There is hardly any point in refuting these propaganda clichés – to do so would require the same counter-propaganda clichés.
What is worth doing is deconstructing them, to consider the real phenomena based on which they were constructed.
Ukrainian nationalist organizations: the Banderites and the Melnikites
The OUN, founded in 1929, collaborated with the Nazis. Its forerunner and creator, the Ukrainian Military Organization, started cooperating with German intelligence in the early 1920s; after 1933 the cooperation continued, now with the Nazis. The primary purpose of this cooperation was initially to wreak havoc on Poland and later to fight against the USSR. Strategically, cooperation with Nazis was a part of a broader plan – permanent nationalist revolution, liberation from foreign rule and the creation of an independent Ukrainian state under the leadership of a nationalist ruler. Apart from purely pragmatic considerations, the OUN shared some programmatic aspects with Nazism and fascism: the cult of violence and action, xenophobia, political totalitarianism, corporatism, the Fuhrer principle and aggressive intolerance toward other ideologies.
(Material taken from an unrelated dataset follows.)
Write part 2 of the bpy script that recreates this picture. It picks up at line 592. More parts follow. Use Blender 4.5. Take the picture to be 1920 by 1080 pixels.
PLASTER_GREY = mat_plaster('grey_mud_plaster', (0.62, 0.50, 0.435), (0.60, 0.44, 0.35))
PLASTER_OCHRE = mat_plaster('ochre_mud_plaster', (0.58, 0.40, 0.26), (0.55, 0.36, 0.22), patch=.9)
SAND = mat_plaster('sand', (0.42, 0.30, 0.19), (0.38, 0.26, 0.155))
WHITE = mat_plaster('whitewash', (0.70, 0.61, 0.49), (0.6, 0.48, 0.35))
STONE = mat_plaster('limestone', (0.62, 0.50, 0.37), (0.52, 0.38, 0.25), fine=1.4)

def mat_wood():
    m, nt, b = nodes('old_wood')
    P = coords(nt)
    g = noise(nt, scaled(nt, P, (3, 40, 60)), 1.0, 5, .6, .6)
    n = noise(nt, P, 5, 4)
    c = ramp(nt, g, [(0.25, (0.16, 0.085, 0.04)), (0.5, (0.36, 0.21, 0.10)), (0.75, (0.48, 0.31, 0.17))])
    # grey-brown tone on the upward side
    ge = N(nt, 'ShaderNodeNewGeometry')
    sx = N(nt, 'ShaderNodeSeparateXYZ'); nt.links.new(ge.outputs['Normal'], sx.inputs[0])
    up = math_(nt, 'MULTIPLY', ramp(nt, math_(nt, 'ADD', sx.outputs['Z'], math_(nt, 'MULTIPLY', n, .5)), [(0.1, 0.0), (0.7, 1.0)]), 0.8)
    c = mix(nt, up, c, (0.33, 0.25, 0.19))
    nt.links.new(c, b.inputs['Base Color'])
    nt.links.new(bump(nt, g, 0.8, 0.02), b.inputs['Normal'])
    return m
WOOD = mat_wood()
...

In 1940-41, the OUN split into two factions: the Banderites and the Melnikites (named after their leaders Stepan Bandera and Andrei Melnik). Cooperation between Bandera members and the Nazis ended in July 1941. Germans refused to recognize the declaration of a Ukrainian state by the OUN in Lviv and arrested all who were involved in it, including Bandera. The Melnikites continued to cooperate with the Nazis until the end of occupation, mainly serving in the local occupational administration and auxiliary police units. Members of both OUN factions were subjected to repression by the Nazis. The Banderites occasionally engaged in armed confrontation with German military units behind the lines, targeting military logistics and hindering the forced transfer of the local population to Germany. They created a sizeable partisan army, the UPA, whose primary mission was to fight against the Polish underground in Western Ukraine.